Maybe your grammar for the equality in the condition looks something like this (only the productions):
$$ S\rightarrow aS'c | aB'c, \ \ B' \rightarrow bB |b, \ \ S' \rightarrow aS | aB, \ \ B \rightarrow bB'c $$
This supposes that $i$ and $j$ must be at least one. The primed nonterminals say that we have an odd $(i+j)$, the nonprimed ones say that this number is even. $(i+j)$ must be even in accepted words, so can only terminate with productions from the primed versions, which add one more symbol to make $(i+j)$ even. The $c$ are added via the productions from the nonprimed nonterminals.
Now if we add the possibility to produce additional $a$ and/or $b$ via the rules $S\rightarrow aS$ and $B\rightarrow bB$ and the same for the primed versions we can get $i+j> 2k$.

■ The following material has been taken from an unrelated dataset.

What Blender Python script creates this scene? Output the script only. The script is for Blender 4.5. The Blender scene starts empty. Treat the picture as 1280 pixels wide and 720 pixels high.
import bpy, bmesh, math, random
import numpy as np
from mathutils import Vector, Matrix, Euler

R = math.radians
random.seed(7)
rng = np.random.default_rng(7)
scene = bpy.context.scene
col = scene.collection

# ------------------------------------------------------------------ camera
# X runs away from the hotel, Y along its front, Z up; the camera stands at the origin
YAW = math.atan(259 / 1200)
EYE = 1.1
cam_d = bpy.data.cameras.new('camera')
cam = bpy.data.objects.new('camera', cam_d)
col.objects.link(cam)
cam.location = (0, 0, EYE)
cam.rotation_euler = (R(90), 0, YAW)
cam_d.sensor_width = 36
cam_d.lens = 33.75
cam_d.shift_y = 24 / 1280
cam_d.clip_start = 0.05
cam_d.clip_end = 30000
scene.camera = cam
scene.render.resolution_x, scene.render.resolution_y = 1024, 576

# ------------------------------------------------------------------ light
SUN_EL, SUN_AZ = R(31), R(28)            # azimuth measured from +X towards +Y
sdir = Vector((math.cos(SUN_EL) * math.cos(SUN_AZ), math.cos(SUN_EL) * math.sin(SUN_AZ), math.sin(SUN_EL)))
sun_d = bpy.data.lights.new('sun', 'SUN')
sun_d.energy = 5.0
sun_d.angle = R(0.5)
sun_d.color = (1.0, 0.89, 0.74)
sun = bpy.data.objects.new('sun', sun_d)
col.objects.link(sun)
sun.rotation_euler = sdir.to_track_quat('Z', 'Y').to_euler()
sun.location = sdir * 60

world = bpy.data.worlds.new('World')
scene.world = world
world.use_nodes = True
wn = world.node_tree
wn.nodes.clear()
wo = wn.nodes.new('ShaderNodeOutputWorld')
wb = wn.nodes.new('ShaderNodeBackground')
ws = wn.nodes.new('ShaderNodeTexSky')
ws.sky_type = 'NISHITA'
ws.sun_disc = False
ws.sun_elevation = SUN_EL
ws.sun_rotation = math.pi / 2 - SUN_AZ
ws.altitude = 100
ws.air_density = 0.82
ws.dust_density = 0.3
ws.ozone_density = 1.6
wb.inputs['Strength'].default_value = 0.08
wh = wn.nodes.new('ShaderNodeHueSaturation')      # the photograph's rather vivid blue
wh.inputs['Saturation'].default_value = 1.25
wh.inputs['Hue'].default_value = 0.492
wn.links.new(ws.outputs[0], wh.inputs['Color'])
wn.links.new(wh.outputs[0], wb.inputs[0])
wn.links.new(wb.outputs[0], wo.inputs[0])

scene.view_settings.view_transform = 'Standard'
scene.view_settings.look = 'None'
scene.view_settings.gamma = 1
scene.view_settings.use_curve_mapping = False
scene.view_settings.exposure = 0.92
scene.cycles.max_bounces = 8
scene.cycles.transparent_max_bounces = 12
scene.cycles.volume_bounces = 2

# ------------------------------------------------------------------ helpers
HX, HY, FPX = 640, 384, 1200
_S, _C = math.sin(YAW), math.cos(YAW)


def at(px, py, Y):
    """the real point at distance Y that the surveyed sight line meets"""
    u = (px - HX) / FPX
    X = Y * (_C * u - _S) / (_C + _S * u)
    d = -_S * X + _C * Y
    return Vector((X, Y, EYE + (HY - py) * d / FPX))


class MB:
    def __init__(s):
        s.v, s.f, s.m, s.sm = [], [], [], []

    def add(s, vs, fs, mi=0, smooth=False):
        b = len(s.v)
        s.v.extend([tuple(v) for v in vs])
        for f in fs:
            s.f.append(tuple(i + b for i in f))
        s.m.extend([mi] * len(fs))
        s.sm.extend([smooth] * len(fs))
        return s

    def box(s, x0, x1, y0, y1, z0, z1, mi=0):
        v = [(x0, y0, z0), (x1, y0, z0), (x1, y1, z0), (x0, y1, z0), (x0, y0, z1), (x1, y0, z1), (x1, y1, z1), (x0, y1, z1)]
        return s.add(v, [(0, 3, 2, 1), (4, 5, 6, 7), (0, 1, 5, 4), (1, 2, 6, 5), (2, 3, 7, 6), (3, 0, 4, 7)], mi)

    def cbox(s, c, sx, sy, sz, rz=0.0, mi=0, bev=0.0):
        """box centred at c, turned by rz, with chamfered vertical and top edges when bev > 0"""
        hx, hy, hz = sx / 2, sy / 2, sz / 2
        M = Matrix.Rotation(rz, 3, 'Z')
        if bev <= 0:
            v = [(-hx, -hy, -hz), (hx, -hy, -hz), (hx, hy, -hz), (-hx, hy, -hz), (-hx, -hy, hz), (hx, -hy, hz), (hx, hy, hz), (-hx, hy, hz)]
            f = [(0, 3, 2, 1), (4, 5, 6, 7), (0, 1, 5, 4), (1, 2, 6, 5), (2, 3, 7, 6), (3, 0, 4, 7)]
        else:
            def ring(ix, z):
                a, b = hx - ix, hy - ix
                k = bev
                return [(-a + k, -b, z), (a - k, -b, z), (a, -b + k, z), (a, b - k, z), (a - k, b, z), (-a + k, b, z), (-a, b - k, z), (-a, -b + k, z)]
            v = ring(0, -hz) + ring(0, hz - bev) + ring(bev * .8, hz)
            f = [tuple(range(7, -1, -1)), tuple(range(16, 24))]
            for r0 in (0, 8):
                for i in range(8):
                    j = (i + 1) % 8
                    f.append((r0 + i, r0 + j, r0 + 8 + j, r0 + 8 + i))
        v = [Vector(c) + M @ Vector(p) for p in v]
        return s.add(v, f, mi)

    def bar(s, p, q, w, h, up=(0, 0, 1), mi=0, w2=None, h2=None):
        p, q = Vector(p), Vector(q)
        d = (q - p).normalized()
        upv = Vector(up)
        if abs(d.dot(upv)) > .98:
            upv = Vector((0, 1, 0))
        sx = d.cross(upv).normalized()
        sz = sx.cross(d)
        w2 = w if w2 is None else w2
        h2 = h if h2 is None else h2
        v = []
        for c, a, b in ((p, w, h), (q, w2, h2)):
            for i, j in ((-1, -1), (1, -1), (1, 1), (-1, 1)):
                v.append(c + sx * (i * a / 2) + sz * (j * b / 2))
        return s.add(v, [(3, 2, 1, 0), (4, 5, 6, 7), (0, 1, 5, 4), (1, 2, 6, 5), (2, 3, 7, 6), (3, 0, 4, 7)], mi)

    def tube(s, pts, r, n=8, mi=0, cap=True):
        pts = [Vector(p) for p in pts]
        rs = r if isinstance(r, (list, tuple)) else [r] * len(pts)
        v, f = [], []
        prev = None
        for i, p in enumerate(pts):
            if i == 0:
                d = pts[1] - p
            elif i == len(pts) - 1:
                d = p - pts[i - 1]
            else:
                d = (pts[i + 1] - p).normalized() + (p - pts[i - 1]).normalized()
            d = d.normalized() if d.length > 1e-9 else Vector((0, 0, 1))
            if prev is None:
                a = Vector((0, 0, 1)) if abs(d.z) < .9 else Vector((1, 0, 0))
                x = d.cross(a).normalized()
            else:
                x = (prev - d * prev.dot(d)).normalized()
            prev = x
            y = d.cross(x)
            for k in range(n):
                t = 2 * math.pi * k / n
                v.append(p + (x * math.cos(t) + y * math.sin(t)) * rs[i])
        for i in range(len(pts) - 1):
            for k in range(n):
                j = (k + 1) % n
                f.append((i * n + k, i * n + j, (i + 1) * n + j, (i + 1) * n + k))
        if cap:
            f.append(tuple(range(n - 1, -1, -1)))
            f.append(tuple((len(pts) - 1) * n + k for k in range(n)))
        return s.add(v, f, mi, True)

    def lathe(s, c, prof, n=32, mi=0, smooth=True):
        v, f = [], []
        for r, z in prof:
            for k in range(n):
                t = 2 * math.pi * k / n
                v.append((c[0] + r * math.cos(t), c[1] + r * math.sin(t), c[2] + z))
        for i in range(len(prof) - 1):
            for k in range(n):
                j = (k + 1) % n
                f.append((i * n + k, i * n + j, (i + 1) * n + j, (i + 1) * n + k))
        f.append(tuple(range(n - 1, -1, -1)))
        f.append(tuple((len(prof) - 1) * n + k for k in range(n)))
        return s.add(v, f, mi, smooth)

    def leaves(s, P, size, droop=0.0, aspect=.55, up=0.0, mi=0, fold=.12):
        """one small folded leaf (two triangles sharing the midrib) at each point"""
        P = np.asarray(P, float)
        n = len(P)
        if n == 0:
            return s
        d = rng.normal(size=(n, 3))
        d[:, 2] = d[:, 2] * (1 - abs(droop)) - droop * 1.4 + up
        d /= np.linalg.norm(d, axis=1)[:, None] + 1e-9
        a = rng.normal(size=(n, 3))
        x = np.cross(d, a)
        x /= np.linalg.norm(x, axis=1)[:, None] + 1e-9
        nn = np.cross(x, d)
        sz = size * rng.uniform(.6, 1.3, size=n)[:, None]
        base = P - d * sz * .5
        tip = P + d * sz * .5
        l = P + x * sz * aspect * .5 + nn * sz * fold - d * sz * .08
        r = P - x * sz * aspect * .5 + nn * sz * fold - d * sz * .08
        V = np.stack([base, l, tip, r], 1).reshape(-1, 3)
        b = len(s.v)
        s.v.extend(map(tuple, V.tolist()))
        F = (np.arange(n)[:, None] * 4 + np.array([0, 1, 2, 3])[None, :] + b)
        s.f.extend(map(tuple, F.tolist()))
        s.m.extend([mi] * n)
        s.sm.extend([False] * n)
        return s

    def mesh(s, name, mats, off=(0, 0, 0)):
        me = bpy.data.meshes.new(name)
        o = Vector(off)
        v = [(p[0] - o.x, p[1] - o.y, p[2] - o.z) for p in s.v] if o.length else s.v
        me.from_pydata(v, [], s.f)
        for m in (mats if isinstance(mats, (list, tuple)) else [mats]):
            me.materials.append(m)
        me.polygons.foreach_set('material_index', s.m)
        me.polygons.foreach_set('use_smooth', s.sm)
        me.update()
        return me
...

If it was i + j >= k: You first produce a’s and c’s in pairs, then b’s and c’s in pairs, then some more b’s. But it’s i + j >= 2k, so you need 2 a’s and b’s for every c.
To do this we start producing two a’s and one c in pairs. Then we can add a single a and are done. Or we optionally add ab and c, then bb and c in pairs, then more single b’s. In summary:
S -> aaSc
S -> a
S -> X
S -> abXc
X -> bbXc
X -> Y
Y -> bY
Y -> eps
You can easily see that the result is $a^ib^jc^k$, that i and j can be any integers, and that for each c, we produce at least two of a and b.
For some practice, write a grammar for the case 2i + j >= 3k. You just need to be very careful with the details.